Crowdfunding an Atheist Shoe bus to crisscross America


#1

[Read the post]


#2

Not sure if they’re brave, naive, or plain stupid to visit the bible-iest portions of the bible belt first. I sure hope the bus is bullet-proofed.


#3

I’ll pray for them.


#4

In my younger days of traversing our great nation, my friends & I referred to the “bible belt” as the 'stupidity belt", I know it was a pretentious generalization, but it gets boring driving 3000 miles.


#5

OH come down. Even if they aren’t keen on atheists, they aren’t going to shoot their bus. There are lots of atheists and agnostics in the South.

Of course people who pride themselves on rational thought are going to have to swallow some cognitive dissonance to pay that much for novelty shoes.


#6

Not the same as violence, but they did produce compelling evidence that someone at the post office was systematically diverting, delaying and destroying their boxes because they were taped shut with “ATHEIST” tape:


#7

I think the Atheist bus will do pretty well here in Alabama. Most local atheists are sort of like dry drunks; they’ve given up god but not talking about god. They seem to me to be sort of people who would enjoy wearing shoes that stamp “atheist” as they go. (I know I’m being a bit nasty, but it’s hard being an atheist here. If people aren’t talking about how great religion is, they’re talking about how much religion sucks. It’s all Jehovah’s witnesses, just that some are for the prosecution.)


#8

What would Jesus wear?

(Answer: sandals.)


#9

Ah, I was picturing shoes with no soles and was wondering how that worked…


#10

Well, Federal crimes are no way to go through life son. But right, it isn’t violence.

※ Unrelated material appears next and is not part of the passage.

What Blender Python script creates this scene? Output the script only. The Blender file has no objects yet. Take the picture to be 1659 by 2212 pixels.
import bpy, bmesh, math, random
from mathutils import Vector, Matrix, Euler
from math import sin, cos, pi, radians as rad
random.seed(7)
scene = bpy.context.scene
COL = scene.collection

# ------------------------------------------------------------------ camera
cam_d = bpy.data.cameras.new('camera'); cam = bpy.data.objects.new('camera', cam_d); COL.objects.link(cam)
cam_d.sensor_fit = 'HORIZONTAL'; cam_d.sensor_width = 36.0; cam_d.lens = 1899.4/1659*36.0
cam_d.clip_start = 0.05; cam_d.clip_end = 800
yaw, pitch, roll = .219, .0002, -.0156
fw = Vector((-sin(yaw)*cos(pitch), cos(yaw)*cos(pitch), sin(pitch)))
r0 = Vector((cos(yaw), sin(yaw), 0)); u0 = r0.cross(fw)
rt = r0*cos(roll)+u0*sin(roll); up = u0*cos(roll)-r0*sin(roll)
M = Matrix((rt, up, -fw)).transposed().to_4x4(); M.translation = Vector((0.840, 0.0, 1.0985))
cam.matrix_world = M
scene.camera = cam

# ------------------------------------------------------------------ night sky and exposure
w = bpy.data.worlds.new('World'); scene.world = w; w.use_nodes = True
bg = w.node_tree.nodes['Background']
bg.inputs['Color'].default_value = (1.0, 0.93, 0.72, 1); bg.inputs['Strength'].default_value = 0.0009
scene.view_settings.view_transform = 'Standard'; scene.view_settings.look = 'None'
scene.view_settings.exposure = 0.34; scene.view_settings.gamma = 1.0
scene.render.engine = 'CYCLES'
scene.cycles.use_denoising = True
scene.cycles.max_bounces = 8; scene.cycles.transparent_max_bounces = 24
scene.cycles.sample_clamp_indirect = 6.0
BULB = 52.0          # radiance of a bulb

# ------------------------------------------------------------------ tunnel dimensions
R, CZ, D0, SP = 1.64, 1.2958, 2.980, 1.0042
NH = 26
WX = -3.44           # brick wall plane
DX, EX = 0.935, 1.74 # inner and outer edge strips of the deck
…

Though it reminds me of the of the guy who pioneered the Cash Register. He bought the rights to the machine after buying one for his bar. He sent out what is maybe the first if not one of the first mass mailing campaigns, mailing sales info to other bars, hotels, etc. The problem was the people who were skimming the profits who would be more likely to be foiled by these new machines were the ones who saw the mailing and kept it from the owners. The guy switched to a more direct sales campaign and demos and bam - the cash register took off.


#11

You’re right. They’re far, far more likely to just set it on fire.


#12

AKA the “teenage pregnancy and divorce belt.”


#13

No dude, shoes with no souls.


#14

We all love your “optimism-s”, really.


#15

“When you saw only one set of footprints in the sand, my child, that was when I was carrying you. I borrowed your Atheist shoes for the arch support, I hope you’re cool with that.”


#16

Come on. It isn’t optimism. I dislike bible thumping evangelicals as much as the next guy, but unlike some places, they aren’t dragging out and killing nonbelievers.


#17

My Crocs are more comfortable and a lot less expensive and just as ugly.


#18

Note my sarcastic generalizations, all Southerners are not crazy.


#19

Ich bin a theist?


#20

Ha! I like that. Though I’d say that it’s less about their wanting to talk about god and more about the environment they are in maybe? Most atheists in AL (and GA, MS, SC, NC, TN - or all the states you can see from Rock City) are probably still surrounded by religious people, making it hard not to talk about it. It’s probably part of trying to carve out a self-defined identity in a place that frowns upon that identity and is in some cases actively hostile to it.